Just scraps I had lying around. Got most of my copper sheet scrap from an old farmer's garage sale many years ago--I have no idea what he did with it.
 
I did much the same the other day , a hole in a stabiliser bracket had wallowed out . I took a piece of copper pipe and hammered it into the oval hole . I was then able to weld all around it and make the hole perfectly round . The pipe just knocked out easily after leaving smooth sides .
mvphoto9973.jpg
 
I've done the same with aluminum. just because I have more aluminum laying around than copper.

Thicker is better, less likely to burn through and will transfer more heat away if it's trying to burn through. Thinner will work if you need to contour to a curved surface.
 
I use a brass drift for most of my patch jobs, it is 1/2 and plugs small holes great.
 
I use a copper hammer I have. It's just a piece of 4" solid copper round bar with a handle on it. Works good if your trying to fix a curved part. I suppose a brass hammer would work as well.
Martin
 
That's odd. I just finished welding holes in a sheetmetal tank and put pennies on the other side of the holes and it didn't help.
 
Harbor Freight sells a tool made for this purpose. It is a square piece of copper with a handle.

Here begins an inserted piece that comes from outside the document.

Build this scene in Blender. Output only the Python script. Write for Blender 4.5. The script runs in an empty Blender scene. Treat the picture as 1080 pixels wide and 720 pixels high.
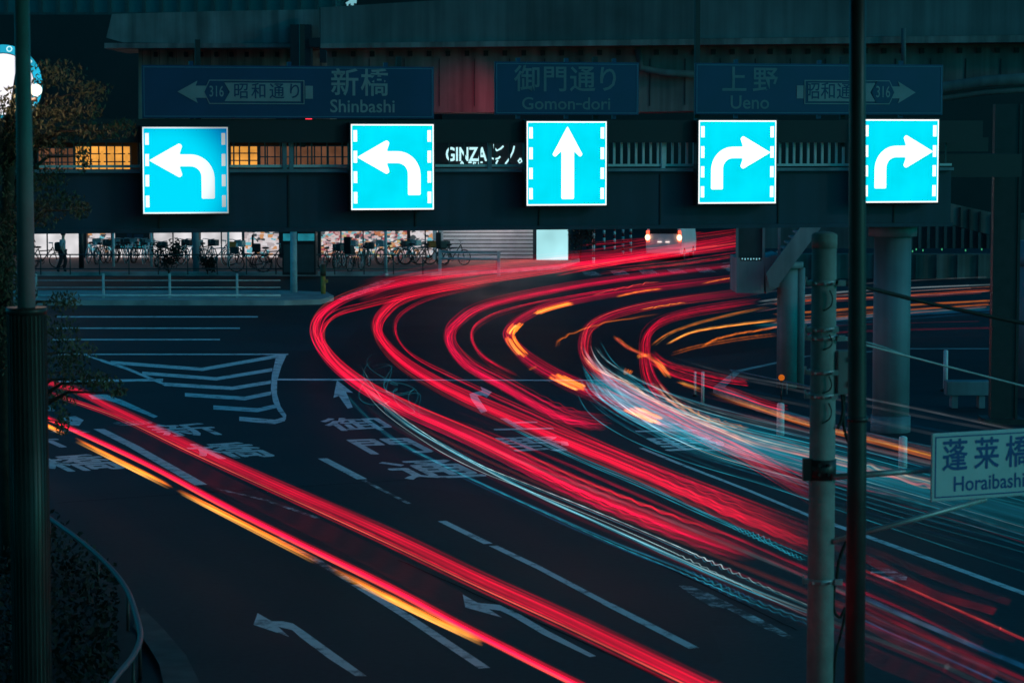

I purchased one but have not used it.
 
Pennies newer than 1982 are only about 2.5% copper, with the rest zinc. As noted, you can use metals other than copper, but looks like zinc isn't one of them!
 
It works well. The best place to get some copper is your nearest scrap yard. Try to find old flat buss bars, or something like that, along with various diameters of round stock for use in curved or odd shaped places. Like someone else said, the thickness you need will be determined a lot by the thickness of what your welding on (ie how much heat your putting into the part, and therefore the copper). In most cases something like a piece of 1/4 inch would be great, but if you can find 1/2 inch it would be even better.
 
I worked in a shop that did chromium carbide overlay. One of their customers wanted some kind of paddles hardfaced. They didn't know what to do to be able to hardface right to the edge without it spilling over. I suggested making a copper form to fit around the paddles so the overlay wouldn't run over the edge. They went with my idea and it worked great. They were using 7/64" open arc wire so it was plenty hot.
 
I"be used a piece of black carbon about 1-3/4 ". Thick. Works great for filling holes in car frames when doing a HotRod build. It leaves the back of the hole perfectly. Smooth! Just my .02 cents worth......... Jim in N M
 
(quoted from post at 21:34:13 08/10/14) That's odd. I just finished welding holes in a sheetmetal tank and put pennies on the other side of the holes and it didn't help.

Not enough thermal mass and insuficient heat dissipation area. It's not the material, it's what the material does.